**Directions**. Transcribe the listing that follows in full, omitting pictures.

**Available data**.
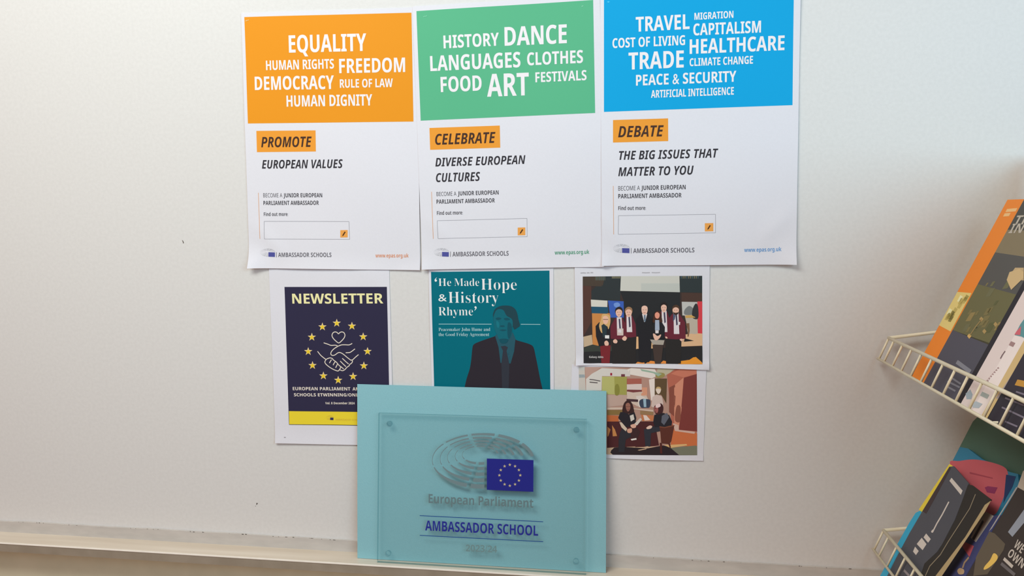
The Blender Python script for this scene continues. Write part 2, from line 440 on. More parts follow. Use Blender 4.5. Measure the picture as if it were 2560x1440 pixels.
AMB = 'AMBASSADOR SCHOOLS'; WWW = 'www.epas.org.uk'
poster('white paper poster with an orange word panel reading EQUALITY and FREEDOM', (-0.45634, 1.71367, -0.0054), 11, (238, 154, 36),
  [(611.5, 43), (1029, 32), (1034, 304), (621, 309)],
  [('EQUALITY', 723.8, 917, 132.3, 127.7, 43.5), ('HUMAN RIGHTS', 666.5, 836, 175.9, 171.7, 24), ('FREEDOM', 849, 1013.5, 183.4, 180.4, 36),
   ('DEMOCRACY', 638.5, 836, 225.6, 222.8, 33.7), ('RULE OF LAW', 850.5, 982.8, 219.9, 218, 21.3), ('HUMAN DIGNITY', 717.6, 931.7, 267, 264, 28)],
  [(642, 327.4), (789.4, 326), (790.2, 378.8), (643.3, 380.5)], ('PROMOTE', 654.2, 780.2, 368.3, 367.2, 25.7),
  [('EUROPEAN VALUES', 655.8, 858, 421.6, 420, 21.4)],
  [('BECOME A', 658.8, 706, 493.4, 493.4, 10.3, 'r'), ('JUNIOR EUROPEAN', 709, 806, 493.4, 493.2, 10.3, 'b'), ('PARLIAMENT AMBASSADOR', 659.3, 797.5, 512.5, 512.1, 10.3, 'b')],
  ('Find out more:', 660.4, 720.6, 540, 539.8, 9), [(646.6, 482), (651, 597)],
  [(661.2, 553.3), (873, 553.9), (874.7, 598.3), (662.3, 597.5)], (851.4, 575.3, 869.8, 593.7),
  (653, 621.5, 688.3, 642), (692, AMB, 696.7, 829.7, 642.2, 642.3, 10.8), (WWW, 939.2, 1022, 643.5, 643.5, 9.5), (226, 152, 112),
  [('corner', 0, 1, 0.16, 0.0075), ('fold', 0.80, 1.0, 1.0, 0.945, 0.035), ('edge', 0.93, 0.0016, 0.45, 0.6), ('crease', 0.0, 0.80, 0.25, 0.97, 0.0008, 0.03)], 0.0007, [(617, 52, (250, 205, 140)), (621, 51, (250, 190, 120))])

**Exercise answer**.
The Blender Python script for this scene continues. Write part 2, from line 440 on. More parts follow. Use Blender 4.5. Measure the picture as if it were 2560x1440 pixels.
AMB = 'AMBASSADOR SCHOOLS'; WWW = 'www.epas.org.uk'
poster('white paper poster with an orange word panel reading EQUALITY and FREEDOM', (-0.45634, 1.71367, -0.0054), 11, (238, 154, 36),
  [(611.5, 43), (1029, 32), (1034, 304), (621, 309)],
  [('EQUALITY', 723.8, 917, 132.3, 127.7, 43.5), ('HUMAN RIGHTS', 666.5, 836, 175.9, 171.7, 24), ('FREEDOM', 849, 1013.5, 183.4, 180.4, 36),
   ('DEMOCRACY', 638.5, 836, 225.6, 222.8, 33.7), ('RULE OF LAW', 850.5, 982.8, 219.9, 218, 21.3), ('HUMAN DIGNITY', 717.6, 931.7, 267, 264, 28)],
  [(642, 327.4), (789.4, 326), (790.2, 378.8), (643.3, 380.5)], ('PROMOTE', 654.2, 780.2, 368.3, 367.2, 25.7),
  [('EUROPEAN VALUES', 655.8, 858, 421.6, 420, 21.4)],
  [('BECOME A', 658.8, 706, 493.4, 493.4, 10.3, 'r'), ('JUNIOR EUROPEAN', 709, 806, 493.4, 493.2, 10.3, 'b'), ('PARLIAMENT AMBASSADOR', 659.3, 797.5, 512.5, 512.1, 10.3, 'b')],
  ('Find out more:', 660.4, 720.6, 540, 539.8, 9), [(646.6, 482), (651, 597)],
  [(661.2, 553.3), (873, 553.9), (874.7, 598.3), (662.3, 597.5)], (851.4, 575.3, 869.8, 593.7),
  (653, 621.5, 688.3, 642), (692, AMB, 696.7, 829.7, 642.2, 642.3, 10.8), (WWW, 939.2, 1022, 643.5, 643.5, 9.5), (226, 152, 112),
  [('corner', 0, 1, 0.16, 0.0075), ('fold', 0.80, 1.0, 1.0, 0.945, 0.035), ('edge', 0.93, 0.0016, 0.45, 0.6), ('crease', 0.0, 0.80, 0.25, 0.97, 0.0008, 0.03)], 0.0007, [(617, 52, (250, 205, 140)), (621, 51, (250, 190, 120))])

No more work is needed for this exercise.